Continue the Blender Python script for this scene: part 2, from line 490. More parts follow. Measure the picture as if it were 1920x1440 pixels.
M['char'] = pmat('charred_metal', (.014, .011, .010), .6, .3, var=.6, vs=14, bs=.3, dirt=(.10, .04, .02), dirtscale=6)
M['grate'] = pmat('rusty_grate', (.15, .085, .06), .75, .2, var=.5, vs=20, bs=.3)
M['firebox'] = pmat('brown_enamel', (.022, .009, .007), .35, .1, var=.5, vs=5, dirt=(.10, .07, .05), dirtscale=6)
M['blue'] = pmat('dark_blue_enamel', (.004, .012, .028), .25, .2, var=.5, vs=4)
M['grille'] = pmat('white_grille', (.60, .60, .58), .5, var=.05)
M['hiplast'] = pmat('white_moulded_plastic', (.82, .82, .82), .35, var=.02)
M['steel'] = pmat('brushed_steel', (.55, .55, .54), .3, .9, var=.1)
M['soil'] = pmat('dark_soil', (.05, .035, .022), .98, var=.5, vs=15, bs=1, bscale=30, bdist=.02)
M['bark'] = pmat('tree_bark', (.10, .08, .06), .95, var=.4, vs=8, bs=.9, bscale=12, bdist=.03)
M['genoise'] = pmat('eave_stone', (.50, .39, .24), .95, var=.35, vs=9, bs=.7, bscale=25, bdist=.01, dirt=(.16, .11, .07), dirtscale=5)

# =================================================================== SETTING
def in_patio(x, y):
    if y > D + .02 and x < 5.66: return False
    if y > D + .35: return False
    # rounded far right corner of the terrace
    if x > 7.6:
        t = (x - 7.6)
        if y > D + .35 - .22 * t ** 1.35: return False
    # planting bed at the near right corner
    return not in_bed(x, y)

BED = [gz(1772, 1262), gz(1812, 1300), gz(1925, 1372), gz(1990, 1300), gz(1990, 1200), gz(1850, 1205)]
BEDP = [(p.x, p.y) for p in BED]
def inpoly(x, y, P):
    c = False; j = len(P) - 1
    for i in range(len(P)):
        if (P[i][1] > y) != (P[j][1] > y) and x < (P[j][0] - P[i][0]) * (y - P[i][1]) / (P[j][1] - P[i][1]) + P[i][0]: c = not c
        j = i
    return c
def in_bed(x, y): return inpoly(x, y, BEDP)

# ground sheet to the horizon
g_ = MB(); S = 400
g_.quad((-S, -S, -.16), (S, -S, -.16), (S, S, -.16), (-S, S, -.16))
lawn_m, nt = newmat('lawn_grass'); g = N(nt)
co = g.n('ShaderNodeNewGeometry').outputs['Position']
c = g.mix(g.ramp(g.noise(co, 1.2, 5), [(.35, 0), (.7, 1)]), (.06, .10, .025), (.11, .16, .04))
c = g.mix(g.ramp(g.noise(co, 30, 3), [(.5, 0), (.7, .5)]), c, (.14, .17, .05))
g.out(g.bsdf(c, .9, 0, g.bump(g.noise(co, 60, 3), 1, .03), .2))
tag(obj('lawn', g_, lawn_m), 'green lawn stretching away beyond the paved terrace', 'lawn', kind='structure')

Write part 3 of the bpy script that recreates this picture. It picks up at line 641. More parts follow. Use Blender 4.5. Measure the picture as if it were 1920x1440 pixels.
+++
### AIM
Repeat all the records. Match each line exactly.

### ANSWER FOR THE TASK
Continue the Blender Python script for this scene: part 2, from line 490. More parts follow. Measure the picture as if it were 1920x1440 pixels.
M['char'] = pmat('charred_metal', (.014, .011, .010), .6, .3, var=.6, vs=14, bs=.3, dirt=(.10, .04, .02), dirtscale=6)
M['grate'] = pmat('rusty_grate', (.15, .085, .06), .75, .2, var=.5, vs=20, bs=.3)
M['firebox'] = pmat('brown_enamel', (.022, .009, .007), .35, .1, var=.5, vs=5, dirt=(.10, .07, .05), dirtscale=6)
M['blue'] = pmat('dark_blue_enamel', (.004, .012, .028), .25, .2, var=.5, vs=4)
M['grille'] = pmat('white_grille', (.60, .60, .58), .5, var=.05)
M['hiplast'] = pmat('white_moulded_plastic', (.82, .82, .82), .35, var=.02)
M['steel'] = pmat('brushed_steel', (.55, .55, .54), .3, .9, var=.1)
M['soil'] = pmat('dark_soil', (.05, .035, .022), .98, var=.5, vs=15, bs=1, bscale=30, bdist=.02)
M['bark'] = pmat('tree_bark', (.10, .08, .06), .95, var=.4, vs=8, bs=.9, bscale=12, bdist=.03)
M['genoise'] = pmat('eave_stone', (.50, .39, .24), .95, var=.35, vs=9, bs=.7, bscale=25, bdist=.01, dirt=(.16, .11, .07), dirtscale=5)

# =================================================================== SETTING
def in_patio(x, y):
    if y > D + .02 and x < 5.66: return False
    if y > D + .35: return False
    # rounded far right corner of the terrace
    if x > 7.6:
        t = (x - 7.6)
        if y > D + .35 - .22 * t ** 1.35: return False
    # planting bed at the near right corner
    return not in_bed(x, y)

BED = [gz(1772, 1262), gz(1812, 1300), gz(1925, 1372), gz(1990, 1300), gz(1990, 1200), gz(1850, 1205)]
BEDP = [(p.x, p.y) for p in BED]
def inpoly(x, y, P):
    c = False; j = len(P) - 1
    for i in range(len(P)):
        if (P[i][1] > y) != (P[j][1] > y) and x < (P[j][0] - P[i][0]) * (y - P[i][1]) / (P[j][1] - P[i][1]) + P[i][0]: c = not c
        j = i
    return c
def in_bed(x, y): return inpoly(x, y, BEDP)

# ground sheet to the horizon
g_ = MB(); S = 400
g_.quad((-S, -S, -.16), (S, -S, -.16), (S, S, -.16), (-S, S, -.16))
lawn_m, nt = newmat('lawn_grass'); g = N(nt)
co = g.n('ShaderNodeNewGeometry').outputs['Position']
c = g.mix(g.ramp(g.noise(co, 1.2, 5), [(.35, 0), (.7, 1)]), (.06, .10, .025), (.11, .16, .04))
c = g.mix(g.ramp(g.noise(co, 30, 3), [(.5, 0), (.7, .5)]), c, (.14, .17, .05))
g.out(g.bsdf(c, .9, 0, g.bump(g.noise(co, 60, 3), 1, .03), .2))
tag(obj('lawn', g_, lawn_m), 'green lawn stretching away beyond the paved terrace', 'lawn', kind='structure')

Write part 3 of the bpy script that recreates this picture. It picks up at line 641. More parts follow. Use Blender 4.5. Measure the picture as if it were 1920x1440 pixels.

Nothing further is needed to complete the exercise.